AIM
Skip the images and return the records below exactly.

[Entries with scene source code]
---
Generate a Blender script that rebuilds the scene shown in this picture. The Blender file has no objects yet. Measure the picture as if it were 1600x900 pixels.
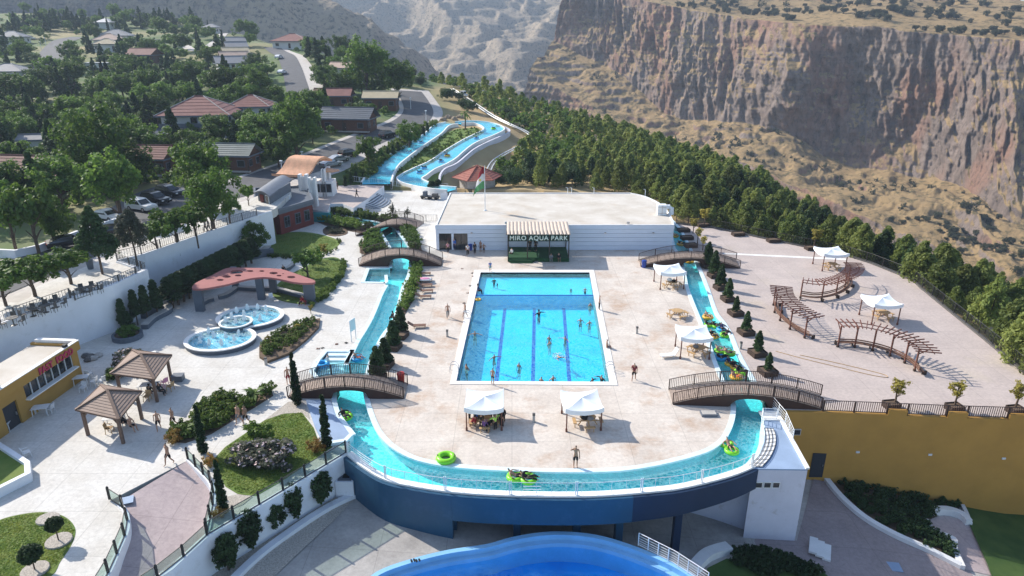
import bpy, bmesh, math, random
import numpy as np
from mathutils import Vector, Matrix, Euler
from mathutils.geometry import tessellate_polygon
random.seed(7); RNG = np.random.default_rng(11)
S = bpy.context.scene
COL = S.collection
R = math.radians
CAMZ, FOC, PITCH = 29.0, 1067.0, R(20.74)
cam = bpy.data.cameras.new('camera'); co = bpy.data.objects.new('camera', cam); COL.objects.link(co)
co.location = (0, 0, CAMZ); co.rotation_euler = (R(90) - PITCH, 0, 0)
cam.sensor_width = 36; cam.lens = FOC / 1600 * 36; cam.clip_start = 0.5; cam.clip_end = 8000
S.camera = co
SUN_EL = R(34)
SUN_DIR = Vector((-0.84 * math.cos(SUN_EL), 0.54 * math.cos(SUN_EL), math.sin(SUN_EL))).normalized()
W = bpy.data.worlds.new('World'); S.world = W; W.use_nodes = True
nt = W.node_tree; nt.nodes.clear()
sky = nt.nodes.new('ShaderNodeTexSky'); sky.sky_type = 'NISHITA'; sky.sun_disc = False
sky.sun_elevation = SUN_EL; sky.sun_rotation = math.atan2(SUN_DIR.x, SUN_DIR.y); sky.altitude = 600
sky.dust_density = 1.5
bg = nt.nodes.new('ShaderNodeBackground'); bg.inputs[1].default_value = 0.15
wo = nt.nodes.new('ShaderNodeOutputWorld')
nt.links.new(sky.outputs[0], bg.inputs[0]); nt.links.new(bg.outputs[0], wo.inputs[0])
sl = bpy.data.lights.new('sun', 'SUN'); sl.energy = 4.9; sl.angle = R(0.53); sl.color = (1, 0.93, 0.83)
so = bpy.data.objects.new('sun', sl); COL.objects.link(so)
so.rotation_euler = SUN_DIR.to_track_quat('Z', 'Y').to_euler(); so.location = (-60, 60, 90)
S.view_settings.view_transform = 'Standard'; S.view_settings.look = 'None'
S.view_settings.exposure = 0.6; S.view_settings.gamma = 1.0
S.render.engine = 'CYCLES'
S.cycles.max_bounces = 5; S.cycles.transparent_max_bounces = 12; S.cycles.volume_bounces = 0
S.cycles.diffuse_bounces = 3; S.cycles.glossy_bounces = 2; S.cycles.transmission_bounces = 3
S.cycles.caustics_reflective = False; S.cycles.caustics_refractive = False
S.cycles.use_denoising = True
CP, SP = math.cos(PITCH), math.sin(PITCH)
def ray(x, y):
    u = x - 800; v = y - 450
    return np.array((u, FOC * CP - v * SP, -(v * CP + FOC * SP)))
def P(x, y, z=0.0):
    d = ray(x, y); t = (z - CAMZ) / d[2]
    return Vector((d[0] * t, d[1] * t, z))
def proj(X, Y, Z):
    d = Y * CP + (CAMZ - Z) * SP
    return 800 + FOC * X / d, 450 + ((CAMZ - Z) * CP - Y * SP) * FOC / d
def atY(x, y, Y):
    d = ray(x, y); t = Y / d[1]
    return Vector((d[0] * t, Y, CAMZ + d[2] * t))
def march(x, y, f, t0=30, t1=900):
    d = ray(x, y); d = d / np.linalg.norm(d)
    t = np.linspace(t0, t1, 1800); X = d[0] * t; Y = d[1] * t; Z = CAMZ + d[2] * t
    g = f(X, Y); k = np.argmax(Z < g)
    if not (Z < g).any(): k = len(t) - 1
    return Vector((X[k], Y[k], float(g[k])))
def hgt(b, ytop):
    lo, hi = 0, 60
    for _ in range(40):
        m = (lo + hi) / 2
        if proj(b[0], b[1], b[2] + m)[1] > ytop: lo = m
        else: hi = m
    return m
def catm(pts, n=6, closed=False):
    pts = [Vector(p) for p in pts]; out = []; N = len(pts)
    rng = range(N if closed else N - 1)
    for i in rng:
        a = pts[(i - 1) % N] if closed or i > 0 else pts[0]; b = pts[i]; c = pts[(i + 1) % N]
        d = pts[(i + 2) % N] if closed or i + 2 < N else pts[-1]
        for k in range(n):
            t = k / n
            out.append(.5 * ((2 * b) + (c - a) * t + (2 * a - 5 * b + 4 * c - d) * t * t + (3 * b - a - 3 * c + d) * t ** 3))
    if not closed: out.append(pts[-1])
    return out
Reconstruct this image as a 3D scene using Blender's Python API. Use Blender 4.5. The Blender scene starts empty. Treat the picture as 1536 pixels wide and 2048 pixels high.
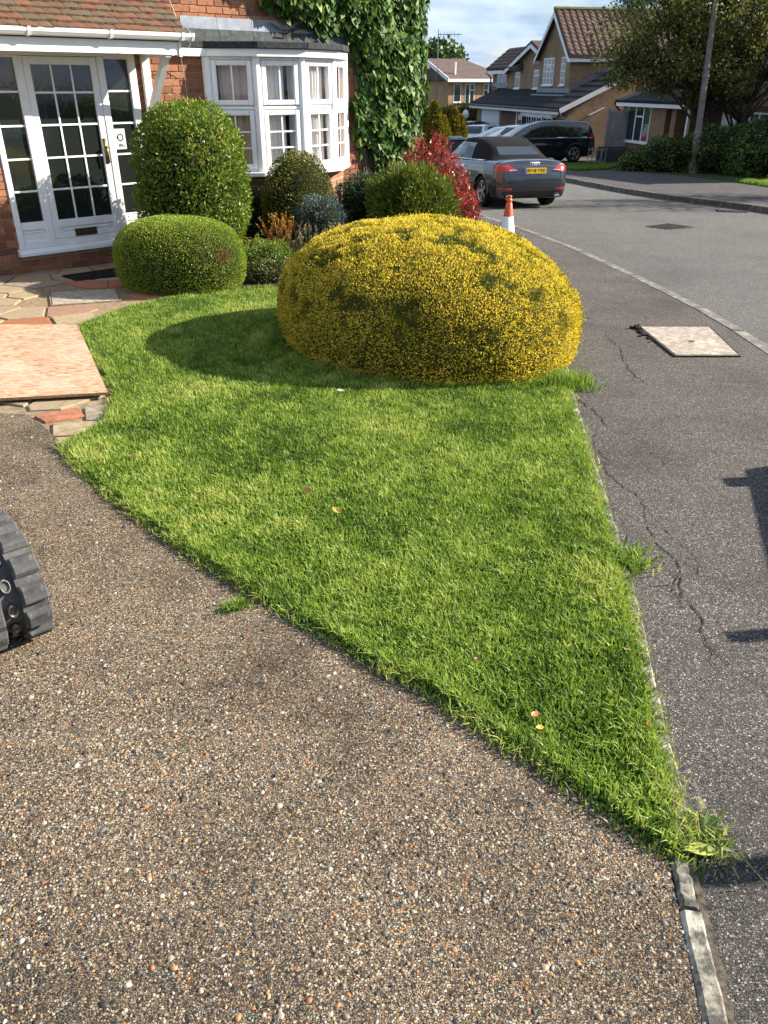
---
ANSWER TO THIS PROBLEM
Generate a Blender script that rebuilds the scene shown in this picture. The Blender file has no objects yet. Measure the picture as if it were 1600x900 pixels.
import bpy, bmesh, math, random
import numpy as np
from mathutils import Vector, Matrix, Euler
from mathutils.geometry import tessellate_polygon
random.seed(7); RNG = np.random.default_rng(11)
S = bpy.context.scene
COL = S.collection
R = math.radians
CAMZ, FOC, PITCH = 29.0, 1067.0, R(20.74)
cam = bpy.data.cameras.new('camera'); co = bpy.data.objects.new('camera', cam); COL.objects.link(co)
co.location = (0, 0, CAMZ); co.rotation_euler = (R(90) - PITCH, 0, 0)
cam.sensor_width = 36; cam.lens = FOC / 1600 * 36; cam.clip_start = 0.5; cam.clip_end = 8000
S.camera = co
SUN_EL = R(34)
SUN_DIR = Vector((-0.84 * math.cos(SUN_EL), 0.54 * math.cos(SUN_EL), math.sin(SUN_EL))).normalized()
W = bpy.data.worlds.new('World'); S.world = W; W.use_nodes = True
nt = W.node_tree; nt.nodes.clear()
sky = nt.nodes.new('ShaderNodeTexSky'); sky.sky_type = 'NISHITA'; sky.sun_disc = False
sky.sun_elevation = SUN_EL; sky.sun_rotation = math.atan2(SUN_DIR.x, SUN_DIR.y); sky.altitude = 600
sky.dust_density = 1.5
bg = nt.nodes.new('ShaderNodeBackground'); bg.inputs[1].default_value = 0.15
wo = nt.nodes.new('ShaderNodeOutputWorld')
nt.links.new(sky.outputs[0], bg.inputs[0]); nt.links.new(bg.outputs[0], wo.inputs[0])
sl = bpy.data.lights.new('sun', 'SUN'); sl.energy = 4.9; sl.angle = R(0.53); sl.color = (1, 0.93, 0.83)
so = bpy.data.objects.new('sun', sl); COL.objects.link(so)
so.rotation_euler = SUN_DIR.to_track_quat('Z', 'Y').to_euler(); so.location = (-60, 60, 90)
S.view_settings.view_transform = 'Standard'; S.view_settings.look = 'None'
S.view_settings.exposure = 0.6; S.view_settings.gamma = 1.0
S.render.engine = 'CYCLES'
S.cycles.max_bounces = 5; S.cycles.transparent_max_bounces = 12; S.cycles.volume_bounces = 0
S.cycles.diffuse_bounces = 3; S.cycles.glossy_bounces = 2; S.cycles.transmission_bounces = 3
S.cycles.caustics_reflective = False; S.cycles.caustics_refractive = False
S.cycles.use_denoising = True
CP, SP = math.cos(PITCH), math.sin(PITCH)
def ray(x, y):
    u = x - 800; v = y - 450
    return np.array((u, FOC * CP - v * SP, -(v * CP + FOC * SP)))
def P(x, y, z=0.0):
    d = ray(x, y); t = (z - CAMZ) / d[2]
    return Vector((d[0] * t, d[1] * t, z))
def proj(X, Y, Z):
    d = Y * CP + (CAMZ - Z) * SP
    return 800 + FOC * X / d, 450 + ((CAMZ - Z) * CP - Y * SP) * FOC / d
def atY(x, y, Y):
    d = ray(x, y); t = Y / d[1]
    return Vector((d[0] * t, Y, CAMZ + d[2] * t))
def march(x, y, f, t0=30, t1=900):
    d = ray(x, y); d = d / np.linalg.norm(d)
    t = np.linspace(t0, t1, 1800); X = d[0] * t; Y = d[1] * t; Z = CAMZ + d[2] * t
    g = f(X, Y); k = np.argmax(Z < g)
    if not (Z < g).any(): k = len(t) - 1
    return Vector((X[k], Y[k], float(g[k])))
def hgt(b, ytop):
    lo, hi = 0, 60
    for _ in range(40):
        m = (lo + hi) / 2
        if proj(b[0], b[1], b[2] + m)[1] > ytop: lo = m
        else: hi = m
    return m
def catm(pts, n=6, closed=False):
    pts = [Vector(p) for p in pts]; out = []; N = len(pts)
    rng = range(N if closed else N - 1)
    for i in rng:
        a = pts[(i - 1) % N] if closed or i > 0 else pts[0]; b = pts[i]; c = pts[(i + 1) % N]
        d = pts[(i + 2) % N] if closed or i + 2 < N else pts[-1]
        for k in range(n):
            t = k / n
            out.append(.5 * ((2 * b) + (c - a) * t + (2 * a - 5 * b + 4 * c - d) * t * t + (3 * b - a - 3 * c + d) * t ** 3))
    if not closed: out.append(pts[-1])
    return out
Reconstruct this image as a 3D scene using Blender's Python API. Use Blender 4.5. The Blender scene starts empty. Treat the picture as 1536 pixels wide and 2048 pixels high.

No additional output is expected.